Le thème des « droits des chrétiens » était ainsi au cœur du discours du ministre des Affaires étrangères, Gebran Bassil, dans son allocution, à Zahlé, à la Faculté orientale, sur « le partenariat ». « L’Église catholique ne peut demeurer neutre face à l’élimination politique des chrétiens du Liban », a-t-il affirmé, élargissant ainsi les appels aounistes à la mobilisation. Des appels qui trouvent leur écho dans la colère populaire alimentée par la corruption générale sur le dossier des déchets.
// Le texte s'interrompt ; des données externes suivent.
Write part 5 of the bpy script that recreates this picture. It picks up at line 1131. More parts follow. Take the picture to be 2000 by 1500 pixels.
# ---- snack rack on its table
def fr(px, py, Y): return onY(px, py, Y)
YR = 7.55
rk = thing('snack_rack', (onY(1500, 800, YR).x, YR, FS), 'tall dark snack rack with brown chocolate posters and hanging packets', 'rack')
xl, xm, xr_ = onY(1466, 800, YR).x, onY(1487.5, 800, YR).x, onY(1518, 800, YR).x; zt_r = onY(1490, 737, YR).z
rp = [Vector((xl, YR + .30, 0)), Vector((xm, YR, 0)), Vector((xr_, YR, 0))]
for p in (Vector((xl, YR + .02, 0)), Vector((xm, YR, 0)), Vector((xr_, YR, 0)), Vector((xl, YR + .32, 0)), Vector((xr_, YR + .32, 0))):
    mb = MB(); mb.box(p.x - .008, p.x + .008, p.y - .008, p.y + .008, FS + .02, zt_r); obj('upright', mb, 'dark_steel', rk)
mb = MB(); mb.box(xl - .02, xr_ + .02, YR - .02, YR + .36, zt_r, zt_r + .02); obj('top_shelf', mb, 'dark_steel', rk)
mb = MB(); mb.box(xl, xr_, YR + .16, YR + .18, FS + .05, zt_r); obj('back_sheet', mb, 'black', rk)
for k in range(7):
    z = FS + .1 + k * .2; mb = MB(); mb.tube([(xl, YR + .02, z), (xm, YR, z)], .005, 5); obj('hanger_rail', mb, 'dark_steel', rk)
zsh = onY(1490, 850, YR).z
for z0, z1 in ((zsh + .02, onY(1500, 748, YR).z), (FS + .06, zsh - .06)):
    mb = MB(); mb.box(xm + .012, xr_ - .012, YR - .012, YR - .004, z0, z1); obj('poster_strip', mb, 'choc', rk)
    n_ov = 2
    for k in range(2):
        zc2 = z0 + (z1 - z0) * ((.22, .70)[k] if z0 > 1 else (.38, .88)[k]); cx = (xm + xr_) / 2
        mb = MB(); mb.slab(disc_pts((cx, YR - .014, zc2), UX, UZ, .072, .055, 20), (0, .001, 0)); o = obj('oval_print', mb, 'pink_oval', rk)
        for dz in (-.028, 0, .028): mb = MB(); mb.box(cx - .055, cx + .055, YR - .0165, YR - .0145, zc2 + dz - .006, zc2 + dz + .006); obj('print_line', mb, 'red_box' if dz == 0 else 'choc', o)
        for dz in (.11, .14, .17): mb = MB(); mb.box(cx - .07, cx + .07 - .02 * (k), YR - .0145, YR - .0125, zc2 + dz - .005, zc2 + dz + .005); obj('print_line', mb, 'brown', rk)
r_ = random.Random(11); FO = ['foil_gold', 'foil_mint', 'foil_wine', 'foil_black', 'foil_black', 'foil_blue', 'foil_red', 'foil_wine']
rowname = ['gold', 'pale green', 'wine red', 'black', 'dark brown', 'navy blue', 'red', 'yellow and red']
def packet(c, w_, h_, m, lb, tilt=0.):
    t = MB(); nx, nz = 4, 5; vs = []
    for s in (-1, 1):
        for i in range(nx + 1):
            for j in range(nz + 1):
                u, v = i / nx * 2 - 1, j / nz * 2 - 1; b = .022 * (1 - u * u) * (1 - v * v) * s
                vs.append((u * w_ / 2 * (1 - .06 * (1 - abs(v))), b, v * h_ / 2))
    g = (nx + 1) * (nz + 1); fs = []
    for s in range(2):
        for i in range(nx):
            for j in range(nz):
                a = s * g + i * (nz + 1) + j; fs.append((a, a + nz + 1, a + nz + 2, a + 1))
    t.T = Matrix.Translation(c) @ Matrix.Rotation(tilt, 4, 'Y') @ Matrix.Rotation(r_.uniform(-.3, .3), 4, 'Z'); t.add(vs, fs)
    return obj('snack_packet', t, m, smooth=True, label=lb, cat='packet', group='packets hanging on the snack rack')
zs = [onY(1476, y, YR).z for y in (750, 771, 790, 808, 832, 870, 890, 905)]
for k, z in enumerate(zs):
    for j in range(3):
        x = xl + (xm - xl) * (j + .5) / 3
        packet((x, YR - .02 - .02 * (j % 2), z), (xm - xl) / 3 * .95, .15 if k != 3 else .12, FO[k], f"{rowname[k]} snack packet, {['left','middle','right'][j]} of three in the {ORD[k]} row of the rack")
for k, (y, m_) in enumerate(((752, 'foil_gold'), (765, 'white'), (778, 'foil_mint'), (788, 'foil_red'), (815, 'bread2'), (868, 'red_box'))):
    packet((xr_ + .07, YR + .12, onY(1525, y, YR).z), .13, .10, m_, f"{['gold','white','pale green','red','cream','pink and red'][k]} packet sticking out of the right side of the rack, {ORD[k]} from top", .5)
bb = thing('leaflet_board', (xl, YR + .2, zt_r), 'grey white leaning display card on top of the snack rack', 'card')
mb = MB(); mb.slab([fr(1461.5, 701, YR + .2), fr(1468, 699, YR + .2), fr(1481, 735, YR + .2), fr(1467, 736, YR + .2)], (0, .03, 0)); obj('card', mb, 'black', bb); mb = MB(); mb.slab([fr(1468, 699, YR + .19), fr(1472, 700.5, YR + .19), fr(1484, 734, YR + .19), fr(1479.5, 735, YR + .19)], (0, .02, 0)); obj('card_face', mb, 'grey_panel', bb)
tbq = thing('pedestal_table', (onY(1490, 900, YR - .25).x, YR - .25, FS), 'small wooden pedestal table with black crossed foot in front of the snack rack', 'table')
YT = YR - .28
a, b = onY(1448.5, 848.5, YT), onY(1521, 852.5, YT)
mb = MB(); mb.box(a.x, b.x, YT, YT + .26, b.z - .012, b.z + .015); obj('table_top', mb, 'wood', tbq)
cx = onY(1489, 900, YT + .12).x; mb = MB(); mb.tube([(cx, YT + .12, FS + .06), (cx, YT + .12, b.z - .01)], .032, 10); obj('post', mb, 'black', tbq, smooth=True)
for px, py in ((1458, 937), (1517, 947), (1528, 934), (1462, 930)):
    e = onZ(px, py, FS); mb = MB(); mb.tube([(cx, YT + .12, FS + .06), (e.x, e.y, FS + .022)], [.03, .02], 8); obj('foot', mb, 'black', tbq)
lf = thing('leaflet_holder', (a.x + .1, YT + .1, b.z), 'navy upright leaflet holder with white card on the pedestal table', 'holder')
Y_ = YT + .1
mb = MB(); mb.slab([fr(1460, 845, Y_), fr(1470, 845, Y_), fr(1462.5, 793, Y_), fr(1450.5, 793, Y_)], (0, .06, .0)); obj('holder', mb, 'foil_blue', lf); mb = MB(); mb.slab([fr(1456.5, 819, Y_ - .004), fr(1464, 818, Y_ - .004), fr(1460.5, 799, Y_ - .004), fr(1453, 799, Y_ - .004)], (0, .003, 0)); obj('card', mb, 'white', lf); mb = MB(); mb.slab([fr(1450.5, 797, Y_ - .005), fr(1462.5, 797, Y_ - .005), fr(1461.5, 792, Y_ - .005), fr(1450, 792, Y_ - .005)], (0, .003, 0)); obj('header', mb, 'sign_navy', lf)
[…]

En visite hier à Aïn Dara, où il a été reçu par le moukhtar du village et des membres du conseil municipal, le député Alain Aoun a salué le refus des habitants d’offrir un dépotoir temporaire sur leur terre et déclaré que « la bataille menée par le CPL vise à changer la manière de traiter avec les chrétiens dans ce pays ». Pour sa part, le député Walid Khoury a affirmé hier, à la radio, que l’escalade sera tributaire du déroulement de la prochaine réunion du Conseil des ministres, jeudi prochain.
Signalons enfin qu’après son déplacement en Égypte, le Premier ministre Tammam Salam doit se rendre mercredi en Jordanie, à la tête d’une délégation, pour prendre part à la réunion annuelle du Haut-Comité libano-jordanien, l’occasion pour lui de s’entretenir avec le roi Abdallah II.